I‘m just bumping this collect some feedback on the WASM idea - we have a more-or-less working prototype on swiftwasm.org (there are still some issues around relocations and relative pointers).

WASM is now the official fourth-supported language for the web after gaining the W3C‘s blessing. Basically all supported (and semi-supported) platforms can run a browser or WASM host in some form. That seems to me to make it an ideal lowest-common-denominator target for bootstrapping a fully-native toolchain.

It appears to be relatively straightforward to port Clang to WASM, so I imagine it shouldn’t be much more difficult to port the Swift compiler, either. (To summarise that talk: WASI provides almost all of POSIX, except a filesystem. Shim in an in-memory filesystem and basically everything „just works“).

If we recognise this port as a „strategic priority“, I‘m sure we could get the remaining issues resolved without a huge amount of work.

Personally, I don’t know enough about linkers to help with that issue. I’ve been reading up to try and help, but since so many languages already compile to WASM without issue, I get the feeling there is an obvious solution that somebody with more knowledge would immediately spot.

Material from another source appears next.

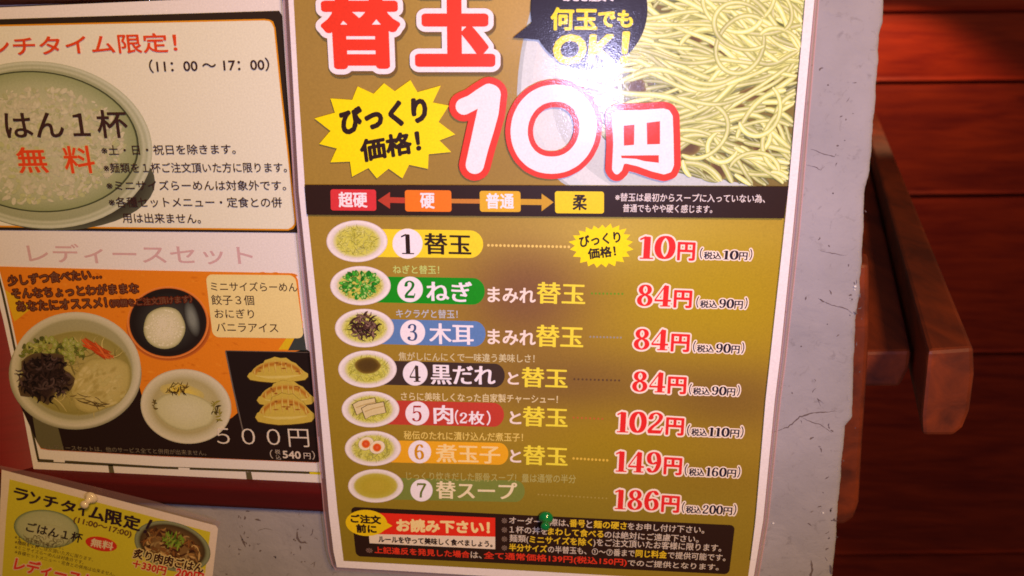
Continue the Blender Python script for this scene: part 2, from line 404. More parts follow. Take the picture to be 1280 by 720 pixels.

If we recognised the strategic importance of a WASM port, maybe somebody such as @Joe_Groff or @John_McCall would be able to spend some time helping us bring the port up? (Come on guys, it’s Christmas-time! :pray:)

EDIT: another benefit of using WASM to bootstrap - it means the swift-driver project and any other parts of the compiler written in Swift would be able to use the latest language features. We don’t need to care about which version of Swift is already installed on your platform, because we won’t use that compiler — we’ll execute a WASM version of the latest Swift compiler, supporting all the latest stuff, which runs in a sandbox but can output a fully-native version of the compiler - including any portions that may be written in Swift itself.